Together, the High Seas Treaty and the WTO agreement shift the balance. Protection over exploitation. Sustainability over short term gain.


Why I Waited to Share This


I did not write about these treaties immediately. At the same moment, a humanitarian flotilla was sailing, risking everything against ruin forces that treat human lives as disposable.

I did not want to distract from that.

But these stories are connected. Both are about saying no to a system that values profit over life whether it is the ocean, a community, or a child.


Lessons from Réunion Island


In Réunion Island, I found another kind of guardianship. The island’s marine protected areas attract divers, freedivers, and ocean lovers.

It is not the same as Indigenous communities of the Great Barrier Reef, who live from and with the reef. But here too, people live with the ocean, as culture, as identity, as daily rhythm.

When we were there, our investigation even made the local news. Everyone spoke about whales, looked for them, celebrated them. Every day, people were out enjoying the sea.

This spirit of celebration and care is the foundation of ocean conservation. It proves that when communities embrace the ocean, protection follows naturally.


One Fight, Many Fronts

Protecting the sea means protecting ourselves. Resisting destruction means choosing empathy over greed.

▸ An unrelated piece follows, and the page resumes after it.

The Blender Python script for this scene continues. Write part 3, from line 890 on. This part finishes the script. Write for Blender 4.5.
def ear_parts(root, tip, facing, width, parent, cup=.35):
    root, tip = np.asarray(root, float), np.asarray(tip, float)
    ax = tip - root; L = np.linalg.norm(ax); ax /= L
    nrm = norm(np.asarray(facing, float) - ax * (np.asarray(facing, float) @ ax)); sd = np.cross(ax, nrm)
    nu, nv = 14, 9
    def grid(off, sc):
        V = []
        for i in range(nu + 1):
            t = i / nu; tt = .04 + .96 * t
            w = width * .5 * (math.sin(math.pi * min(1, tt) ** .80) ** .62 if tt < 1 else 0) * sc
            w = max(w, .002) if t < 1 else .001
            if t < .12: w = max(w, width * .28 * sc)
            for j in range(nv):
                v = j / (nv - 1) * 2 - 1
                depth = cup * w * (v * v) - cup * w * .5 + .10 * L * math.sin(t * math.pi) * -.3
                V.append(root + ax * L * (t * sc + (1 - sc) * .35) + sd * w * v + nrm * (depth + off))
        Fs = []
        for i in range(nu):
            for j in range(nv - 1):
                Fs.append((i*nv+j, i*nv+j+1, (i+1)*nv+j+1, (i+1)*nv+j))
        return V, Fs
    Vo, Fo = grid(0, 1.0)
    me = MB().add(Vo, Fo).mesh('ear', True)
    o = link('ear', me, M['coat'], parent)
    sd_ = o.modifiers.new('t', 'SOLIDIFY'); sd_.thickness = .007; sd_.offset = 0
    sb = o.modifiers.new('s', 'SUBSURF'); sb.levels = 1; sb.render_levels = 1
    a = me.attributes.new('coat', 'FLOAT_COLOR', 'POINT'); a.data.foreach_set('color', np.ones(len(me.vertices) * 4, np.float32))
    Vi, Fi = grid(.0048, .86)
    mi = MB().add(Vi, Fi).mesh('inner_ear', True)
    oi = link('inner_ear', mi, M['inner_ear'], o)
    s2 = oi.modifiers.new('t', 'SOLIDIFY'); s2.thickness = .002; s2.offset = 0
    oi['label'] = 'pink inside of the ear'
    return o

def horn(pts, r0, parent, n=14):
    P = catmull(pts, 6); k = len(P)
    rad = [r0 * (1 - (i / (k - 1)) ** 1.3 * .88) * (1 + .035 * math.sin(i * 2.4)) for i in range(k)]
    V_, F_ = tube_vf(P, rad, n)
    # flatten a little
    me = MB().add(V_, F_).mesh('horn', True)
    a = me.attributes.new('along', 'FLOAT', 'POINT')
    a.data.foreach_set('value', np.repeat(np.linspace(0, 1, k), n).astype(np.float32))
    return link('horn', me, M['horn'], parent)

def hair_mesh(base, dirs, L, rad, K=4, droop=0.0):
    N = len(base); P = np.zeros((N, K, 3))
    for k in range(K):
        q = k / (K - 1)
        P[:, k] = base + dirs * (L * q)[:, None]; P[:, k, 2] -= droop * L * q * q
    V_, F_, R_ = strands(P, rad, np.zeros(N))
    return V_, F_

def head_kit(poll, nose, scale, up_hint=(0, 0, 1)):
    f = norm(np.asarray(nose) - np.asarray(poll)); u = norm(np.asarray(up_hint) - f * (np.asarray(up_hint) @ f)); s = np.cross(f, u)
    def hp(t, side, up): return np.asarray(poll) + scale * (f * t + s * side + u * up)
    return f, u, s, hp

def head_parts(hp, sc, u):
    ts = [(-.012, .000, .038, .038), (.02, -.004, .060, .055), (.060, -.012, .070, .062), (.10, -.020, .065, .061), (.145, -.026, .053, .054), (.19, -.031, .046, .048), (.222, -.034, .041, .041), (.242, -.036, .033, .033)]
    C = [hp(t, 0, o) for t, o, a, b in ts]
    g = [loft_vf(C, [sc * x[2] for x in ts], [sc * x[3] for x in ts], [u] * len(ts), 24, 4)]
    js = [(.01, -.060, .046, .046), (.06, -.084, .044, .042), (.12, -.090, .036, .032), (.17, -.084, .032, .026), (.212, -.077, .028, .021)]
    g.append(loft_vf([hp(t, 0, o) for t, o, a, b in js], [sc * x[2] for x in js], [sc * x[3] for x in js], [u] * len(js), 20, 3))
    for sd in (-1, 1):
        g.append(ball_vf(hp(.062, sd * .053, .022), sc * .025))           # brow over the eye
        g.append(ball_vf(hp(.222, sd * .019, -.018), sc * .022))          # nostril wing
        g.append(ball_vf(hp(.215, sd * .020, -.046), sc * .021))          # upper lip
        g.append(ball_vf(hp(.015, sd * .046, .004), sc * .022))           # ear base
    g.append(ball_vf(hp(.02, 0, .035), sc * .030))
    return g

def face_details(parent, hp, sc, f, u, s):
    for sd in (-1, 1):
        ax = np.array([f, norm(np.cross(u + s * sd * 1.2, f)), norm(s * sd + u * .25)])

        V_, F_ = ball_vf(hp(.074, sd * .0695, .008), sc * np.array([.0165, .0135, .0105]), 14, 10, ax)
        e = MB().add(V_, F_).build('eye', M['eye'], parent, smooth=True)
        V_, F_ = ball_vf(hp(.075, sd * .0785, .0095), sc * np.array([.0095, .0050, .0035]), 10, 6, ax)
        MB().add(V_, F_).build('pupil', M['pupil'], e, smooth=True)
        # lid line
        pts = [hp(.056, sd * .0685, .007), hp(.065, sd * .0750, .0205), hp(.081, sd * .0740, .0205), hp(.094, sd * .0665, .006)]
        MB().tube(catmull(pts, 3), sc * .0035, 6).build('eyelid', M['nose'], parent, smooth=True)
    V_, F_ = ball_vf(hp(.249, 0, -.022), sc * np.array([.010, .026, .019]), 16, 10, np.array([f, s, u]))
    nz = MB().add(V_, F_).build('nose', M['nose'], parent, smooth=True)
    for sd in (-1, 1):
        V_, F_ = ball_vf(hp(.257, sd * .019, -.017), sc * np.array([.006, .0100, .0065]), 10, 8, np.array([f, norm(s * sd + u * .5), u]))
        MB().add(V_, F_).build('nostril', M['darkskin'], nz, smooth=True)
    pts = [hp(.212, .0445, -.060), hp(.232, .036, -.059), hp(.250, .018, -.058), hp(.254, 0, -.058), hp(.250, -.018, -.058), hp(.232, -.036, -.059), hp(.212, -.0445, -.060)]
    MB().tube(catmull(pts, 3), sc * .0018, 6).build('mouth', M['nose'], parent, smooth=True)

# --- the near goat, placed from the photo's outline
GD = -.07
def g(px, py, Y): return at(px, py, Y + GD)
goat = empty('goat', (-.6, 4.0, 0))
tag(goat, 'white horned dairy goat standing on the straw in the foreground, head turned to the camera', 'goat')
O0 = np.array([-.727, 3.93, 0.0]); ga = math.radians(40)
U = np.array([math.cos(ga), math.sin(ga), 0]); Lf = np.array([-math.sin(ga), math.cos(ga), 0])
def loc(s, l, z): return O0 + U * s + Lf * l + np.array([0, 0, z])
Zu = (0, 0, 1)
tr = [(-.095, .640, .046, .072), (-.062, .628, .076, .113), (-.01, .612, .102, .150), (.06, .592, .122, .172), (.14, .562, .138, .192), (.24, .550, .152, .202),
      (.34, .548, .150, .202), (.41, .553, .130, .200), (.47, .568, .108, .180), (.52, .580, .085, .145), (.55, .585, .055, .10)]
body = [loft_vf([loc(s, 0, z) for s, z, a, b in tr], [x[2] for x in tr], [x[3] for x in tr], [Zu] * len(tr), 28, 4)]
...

The High Seas Treaty 2025 and the WTO Fisheries Subsidies Agreement are reasons to celebrate, but they are only the beginning. Treaties on paper only work if communities demand enforcement, if countries commit to compliance, and if individuals make choices that respect the ocean.

Your decision at the supermarket.
Your choice at a restaurant.
Your voice when governments ignore sustainability.

It all adds up.


Keep Your Eyes on the Planet


There are forces that care nothing for humanity, only for extraction and wealth. But treaties like the High Seas Treaty and the WTO subsidies ban remind us that global cooperation is possible.

Keep your eyes on the planet.
Keep your heart on the people.




Because wild places must stay wild or we lose the chance to remain human at all.

This is Spotted fabri, and May the Ocean and the humanity be with you all.